— BEGIN Dataset content —

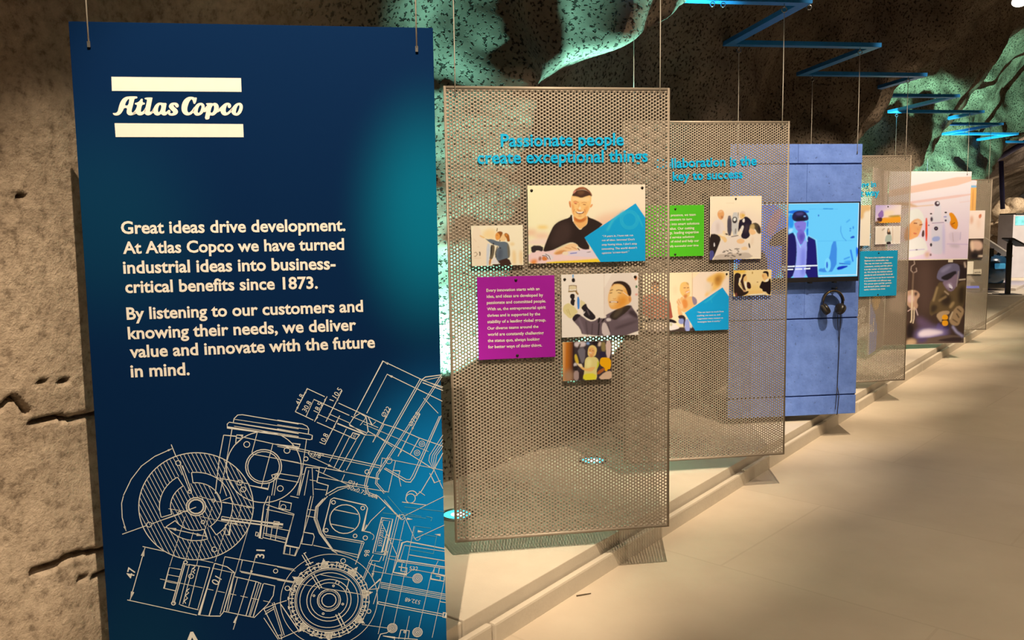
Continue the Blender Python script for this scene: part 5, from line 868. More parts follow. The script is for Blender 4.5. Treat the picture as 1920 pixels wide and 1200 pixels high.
tl = ('We have a long tradition of doing', 'business in a sustainable way.', 'The way we treat our colleagues,', 'customers, society and the planet', 'is at the center of everything we', 'do. We live by the highest ethical', 'standards and constantly focus on', 'safety and how to use fewer resources', 'in a sustainable and efficient way.', 'We are an open and fair partner,', 'and through joint, reliable and', 'caring relations we grow.')
board(P4, 'text_board', 'teal text board with lines of white text, right of the blue concrete panel', 'text board', [(1612.3, 471.5), (1682.7, 469), (1681.3, 553), (1611.3, 557.5)], ct, None, texts=[(s_, (250-k*1.0, y_), yr[k]) for k, (s_, y_) in enumerate(zip(tl, yl))], screws=[(572, 175), (555, 1110)], col=M_TEAL, tb=0.02)
# boards on the farthest perforated panel
c7 = crop(1780, 360, 5.4545); M_PALE = plain('pale_label', (0.62, 0.58, 0.52), rough=0.5, var=0.03)
g7 = 'photo boards on the farthest perforated panel'
board(P7, 'photo_board', 'tall narrow yellow printed strip with a white tip, right of the microscope photo', 'photo print', [(1818, 338), (1831.3, 338), (1829.5, 395), (1816, 395)], crop(1800, 320, 16.0), [('F', (242, 178, 92)), ('P', (232, 215, 200), [(250, 280), (520, 280), (520, 450), (250, 450)], 3), ('P', (130, 180, 200), [(250, 440), (520, 440), (510, 510), (250, 510)], 6), ('P', (215, 140, 70), [(380, 560), (410, 560), (390, 1200), (360, 1200)], 6)], 0.004, g7)
board(P7, 'photo_board', 'cream printed photo with a small orange figure, right of the microscope photo', 'photo print', [(1815, 395), (1847, 394.3), (1845.5, 446.5), (1813, 448)], c7, [('F', (255, 226, 196)), ('P', (215, 120, 75), [(300, 235), (325, 220), (332, 245), (315, 275), (300, 265)], 2), ('P', (226, 160, 120), [(215, 260), (235, 230), (245, 300), (220, 340)], 8), ('P', (246, 205, 170), [(280, 280), (320, 270), (310, 380), (290, 380)], 12)], 0.004, g7)
board(P7, 'photo_board', 'dark printed photo of pinkish hands, right of the welder photo', 'photo print', [(1813, 448), (1843.5, 447), (1842.5, 484), (1812, 486)], c7, [('F', (70, 54, 44)), ('P', (232, 186, 150), [(215, 510), (260, 495), (330, 505), (345, 570), (300, 600), (250, 580), (230, 620)], 6), ('P', (246, 205, 160), [(215, 500), (245, 500), (250, 600), (220, 590)], 6), ('L', (230, 200, 160), [(290, 655), (340, 655)], 18, 3), ('E', (40, 32, 30), (260, 650, 40, 30), 6)], 0.004, g7)
board(P7, 'text_board', 'small white card on the farthest perforated panel beside the welder photo', 'text board', [(1812.5, 490.5), (1825.5, 490), (1824.7, 513.5), (1812, 514.5)], c7, None, group=None, col=M_BOARD)
board(P7, 'text_board', 'tiny pale strip with dark letters beside the white card', 'text board', [(1825.7, 505), (1840.5, 504.5), (1840.2, 513.5), (1825.5, 514.5)], c7, None, texts=[('VIRTUAL', (255, 832), (322, 826))], col=M_PALE, tmat=M_SCREW, tb=0.02)
# ------------------------------------------------------------------ blue concrete panel with screen and headphones
def blue_concrete():
    m, nt, b = new_mat('blue_concrete'); L = nt.links.new
    tc = N(nt, 'ShaderNodeTexCoord'); a = N(nt, 'ShaderNodeTexNoise'); a.inputs['Scale'].default_value = 7; a.inputs['Detail'].default_value = 8; a.inputs['Roughness'].default_value = 0.65
    v = N(nt, 'ShaderNodeTexNoise'); v.inputs['Scale'].default_value = 38; v.inputs['Detail'].default_value = 3
    L(tc.outputs['Object'], a.inputs['Vector']); L(tc.outputs['Object'], v.inputs['Vector'])
    r = N(nt, 'ShaderNodeValToRGB'); r.color_ramp.elements[0].position = 0.3; r.color_ramp.elements[1].position = 0.7
    r.color_ramp.elements[0].color = (0.085, 0.18, 0.62, 1); r.color_ramp.elements[1].color = (0.16, 0.30, 0.88, 1)
    r2 = N(nt, 'ShaderNodeValToRGB'); r2.color_ramp.elements[0].position = 0.27; r2.color_ramp.elements[0].color = (0.3, 0.3, 0.35, 1); r2.color_ramp.elements[1].position = 0.36
    mx = N(nt, 'ShaderNodeMix', data_type='RGBA', blend_type='MULTIPLY'); mx.inputs[0].default_value = 0.8
    L(a.outputs['Fac'], r.inputs[0]); L(v.outputs['Fac'], r2.inputs[0]); L(r.outputs[0], mx.inputs[6]); L(r2.outputs[0], mx.inputs[7]); L(mx.outputs[2], b.inputs['Base Color'])
    bp = N(nt, 'ShaderNodeBump'); bp.inputs['Strength'].default_value = 0.4; bp.inputs['Distance'].default_value = 0.006; L(v.outputs['Fac'], bp.inputs['Height']); L(bp.outputs[0], b.inputs['Normal'])
    b.inputs['Roughness'].default_value = 0.75; return m
M_BCON = blue_concrete(); M_BLACK = plain('black_plastic', (0.012, 0.012, 0.016), rough=0.4, var=0.1); M_GROOVE = plain('groove_shadow_gap', (0.02, 0.045, 0.16), rough=0.9)
t = thing('concrete_panel', P3.mat(), 'blue concrete-look panel with a screen and headphones, right of the second perforated panel', 'display panel')
m = MB(); m.box((0.002, 0.010, 0.002), (P3.W-0.002, 0.022, P3.H-0.002), mi=1)
gz = [0.0]+[P3.uv(x, y)[1] for x, y in ((1602, 739.5), (1607, 594.5), (1480, 307.5))]+[P3.H]
def zline(x, y): return P3.uv(x, y)[1]
gz = [0.0, (zline(1480, 743.5)+zline(1602, 739.5))/2, (zline(1480, 599.5)+zline(1606, 594.5))/2, (zline(1485, 307.5)+zline(1615, 306.5))/2, P3.H]
for k in range(4):
    z0 = gz[k]+(0.005 if k else 0); z1 = gz[k+1]-(0.005 if k < 3 else 0)
    cuts = [0, P3.W]
    if k == 3: cuts = [0, P3.uv(1497, 290)[0], P3.W]
    if k == 2: cuts = [0, P3.uv(1513, 340)[0], P3.W]
    for a, b_ in zip(cuts[:-1], cuts[1:]): m.box((a+0.0006, 0, z0), (b_-0.0006, 0.014, z1), bev=0.003)
m.build('board', [M_BCON, M_GROOVE], t)
u, wv = P3.uv(1560, 541)
hk = MB(); hk.tube([(u, 0.002, wv), (u, -0.055, wv), (u, -0.066, wv+0.012)], 0.006, 8).build('headphone_hook', M_BLACK, t, smooth=True)
# screen
csn = crop(1470, 370, 7.5); offs = 0.055
q = [P3.uv(*p, offs) for p in [(1377, 384.3), (1611.8, 378.8), (1606.8, 516.5), (1375, 525)]]
u0, u1, w0, w1 = (q[0][0]+q[3][0])/2, (q[1][0]+q[2][0])/2, (q[2][1]+q[3][1])/2, (q[0][1]+q[1][1])/2
t = thing('monitor', P3.mat(u0, -offs, w0), 'wide wall monitor showing a man wearing a dark visor headset', 'screen')
W, H = u1-u0, w1-w0; bz = 0.009
fr = MB(); fr.box((-bz, -0.002, -0.034), (W+bz, 0.03, 0)); fr.box((-bz, -0.002, H), (W+bz, 0.03, H+bz)); fr.box((-bz, -0.002, 0), (0, 0.03, H)); fr.box((W, -0.002, 0), (W+bz, 0.03, H)); fr.build('bezel', M_BLACK, t)
MB().box((-bz+0.004, 0.0305, -0.03), (W+bz-0.004, 0.0545, H+bz-0.004), bev=0.004).build('housing', M_BLACK, t)
SC = [('F', (105, 205, 250)), ('P', (70, 120, 250), [(-720, 60), (70, 60), (70, 1140), (-720, 1140)], 12), ('P', (150, 190, 255), [(-600, 120), (-300, 120), (-300, 500), (-600, 500)], 30), ('L', (215, 240, 255), [(-720, 110), (65, 88), (1060, 72)], 12, 1), ('L', (225, 245, 255), [(1058, 72), (1025, 1095)], 12, 1), ('L', (205, 238, 255), [(480, 1105), (1025, 1088)], 12, 1),
 ('P', (20, 110, 222), [(65, 182), (350, 178), (350, 225), (65, 235)], 3), ('P', (36, 150, 236), [(65, 235), (130, 240), (140, 430), (65, 435)], 4), ('P', (30, 130, 228), [(325, 330), (345, 330), (340, 420), (322, 415)], 3), ('P', (20, 125, 226), [(315, 440), (345, 430), (340, 540), (320, 540)], 3), ('P', (170, 225, 255), [(65, 440), (140, 440), (100, 500), (65, 505)], 6),
 ('L', (80, 180, 238), [(350, 165), (760, 165)], 5), ('L', (30, 140, 215), [(555, 160), (690, 163)], 13, 2), ('L', (80, 182, 238), [(480, 616), (1030, 608)], 5, 2), ('E', (20, 60, 190), (487, 255, 8, 14), 2),
 ('P', (28, 26, 70), [(108, 275), (135, 215), (205, 185), (290, 195), (340, 255), (350, 310), (320, 330), (200, 348), (130, 330)], 2), ('P', (70, 64, 120), [(150, 225), (250, 205), (290, 235), (200, 260)], 6), ('P', (12, 12, 36), [(150, 280), (300, 270), (300, 330), (180, 340)], 8), ('E', (120, 170, 230), (292, 268, 16, 10), 2),
 ('P', (132, 122, 216), [(140, 345), (312, 330), (314, 420), (282, 490), (240, 500), (195, 480), (155, 430)], 3), ('P', (100, 90, 195), [(180, 455), (270, 455), (240, 480)], 5), ('P', (95, 80, 180), [(180, 405), (225, 405), (220, 425), (185, 420)], 5), ('P', (120, 104, 204), [(178, 470), (292, 470), (305, 570), (240, 690), (185, 610)], 4), ('P', (90, 76, 180), [(200, 520), (290, 500), (280, 590), (235, 640)], 10),
 ('P', (155, 165, 242), [(148, 500), (185, 610), (232, 705), (300, 590), (325, 620), (325, 900), (305, 1150), (105, 1150), (170, 950), (180, 700)], 3), ('P', (124, 132, 222), [(240, 720), (300, 700), (300, 1100), (230, 1100)], 14),
 ('P', (14, 14, 92), [(-40, 620), (60, 520), (148, 485), (185, 700), (165, 980), (110, 1150), (-40, 1150)], 3), ('P', (18, 15, 106), [(325, 540), (395, 560), (455, 605), (485, 1110), (480, 1150), (298, 1150), (322, 800)], 3), ('L', (190, 225, 255), [(295, 490), (330, 620)], 12, 2), ('L', (175, 215, 255), [(148, 500), (235, 705)], 10, 2), ('L', (150, 225, 255), [(345, 540), (455, 600), (485, 1100)], 10, 2),
 ('P', (60, 140, 226), [(680, 618), (748, 616), (738, 1045), (490, 1055), (490, 1000), (580, 1000), (640, 850)], 2), ('E', (120, 215, 252), (615, 948, 44, 98), 3), ('E', (40, 95, 212), (606, 952, 13, 48), 3), ('P', (0, 50, 190), [(735, 1000), (780, 965), (935, 960), (770, 1030)], 3), ('L', (0, 62, 192), [(780, 930), (930, 940)], 14, 3), ('L', (20, 112, 230), [(938, 740), (970, 900)], 20, 4), ('L', (30, 130, 230), [(845, 870), (925, 840)], 14, 4), ('P', (20, 112, 236), [(1008, 705), (1040, 695), (1040, 800), (1022, 870)], 3), ('P', (60, 160, 240), [(840, 900), (940, 880), (950, 940), (850, 940)], 8),
 ('L', (45, 132, 222), [(802, 400), (798, 480), (830, 565), (878, 612)], 7, 2), ('L', (60, 160, 232), [(880, 350), (925, 315)], 14, 4), ('E', (50, 140, 226), (935, 440, 14, 10), 3), ('E', (40, 120, 222), (932, 470, 12, 8), 2), ('P', (20, 80, 200), [(930, 560), (985, 535), (1000, 570), (940, 580)], 3), ('E', (40, 130, 226), (975, 425, 8, 22), 3),
 ('P', (172, 124, 170), [(-260, 430), (-150, 220), (-60, 150), (-15, 180), (-70, 330), (-140, 530), (-220, 540)], 5), ('P', (44, 34, 52), [(-240, 690), (-150, 520), (0, 425), (55, 430), (60, 640), (-60, 690)], 4), ('P', (30, 24, 46), [(-720, 1140), (-560, 760), (-380, 700), (-240, 800), (-220, 1140)], 6), ('E', (150, 110, 160), (-440, 560, 80, 110), 6), ('P', (40, 34, 60), [(-530, 480), (-440, 420), (-350, 470), (-360, 540), (-530, 545)], 4),
 ('L', (245, 250, 255), [(-20, 978), (150, 970)], 17, 1.5), ('L', (245, 250, 255), [(166, 968), (470, 960)], 17, 1.5), ('L', (245, 250, 255), [(-20, 1018), (125, 1013)], 17, 1.5), ('L', (245, 250, 255), [(165, 1011), (255, 1007)], 17, 1.5), ('L', (245, 250, 255), [(285, 1006), (365, 1001)], 17, 1.5)]
can = Canvas(W, H, 0.0028); paint(P3, (u0, w0), can, csn, SC, offs, lambda c: lin(c)); print_mesh('screen', can, M_SCREEN, t, 0.001)
M_MOUNT = M_BLACK
for k in (0.24, 0.62, 0.82): MB().box((W*k-0.012, 0.0, -0.044), (W*k+0.012, 0.03, -0.0342)).build('mount_tab', M_BLACK, t)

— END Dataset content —

Do this:
Extract every line containing the string "wide" from the data above.

Solution:
Continue the Blender Python script for this scene: part 5, from line 868. More parts follow. The script is for Blender 4.5. Treat the picture as 1920 pixels wide and 1200 pixels high.
t = thing('monitor', P3.mat(u0, -offs, w0), 'wide wall monitor showing a man wearing a dark visor headset', 'screen')